Characterising fractured crystalline basement evolution through time, Smøla island, Mid-Norway: an integrated approach combining deterministic datasets for stochastic applications

Geologically old crystalline basement rock volumes, such as Smøla island in the mid-Norwegian passive margin, possess complex natural fracture and fault arrays which have formed through polyphase deformation histories. Deconvoluting these fracture networks into discrete formation events is challenging owing to the typical lack of absolute time constraints, which also limits understanding of past petrophysical properties during network evolution. Addressing these challenges, this thesis utilises a two-part temporally constrained study. The first part comprises a deterministic characterisation of Smøla, with the second part focussing on stochastic modelling and reconstruction. By utilising lineament analysis, field mapping, drill hole logging, 3D modelling, petrographic and microstructural studies, and fault gouge K–Ar geochronology, five deformation episodes (D1 to D5) were interpreted with associated synkinematic mineralisation, geometrical, and kinematic trends. D1 (after ~395 Ma) involved epidote–prehnite veins produced from brittle transtension along the regional Møre Trøndelag Fault Complex. D2 (comprising two stages, ~300 Ma and ~200 Ma) involved sericite–chlorite–calcite mineralised structures related to strike–slip faulting.

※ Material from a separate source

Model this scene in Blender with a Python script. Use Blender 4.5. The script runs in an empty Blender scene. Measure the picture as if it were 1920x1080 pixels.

D3 (~128–100 Ma) involved the formation of chlorite–hematite fractures associated with pervasive dip–slip, possibly transpressional, faulting. The later episodes, D4 (after ~75 Ma) and D5 (assumed Cretaceous–Paleogene), produced hematite–zeolite–calcite and quartz–calcite veins resulting from regional crustal extension. The second part then incorporated the deterministic statistical descriptions of the deformation features on Smøla to reconstruct the D4+5 to D1 networks via a stochastic ‘grown’ DFN modelling approach, using progressive fracture back–stripping, from <70–60 Ma to 395 Ma. 3D permeability tensors and 2D connectivity maps extracted from the models revealed the evolution of permeability anisotropy and connectivity during the prolonged fracture saturation of the rock mass. These results correspond to the timing of hydrocarbon migration activity offshore Norway. This conceptual approach establishes a framework to resolve reservoir charging histories of fractured crystalline basement volumes.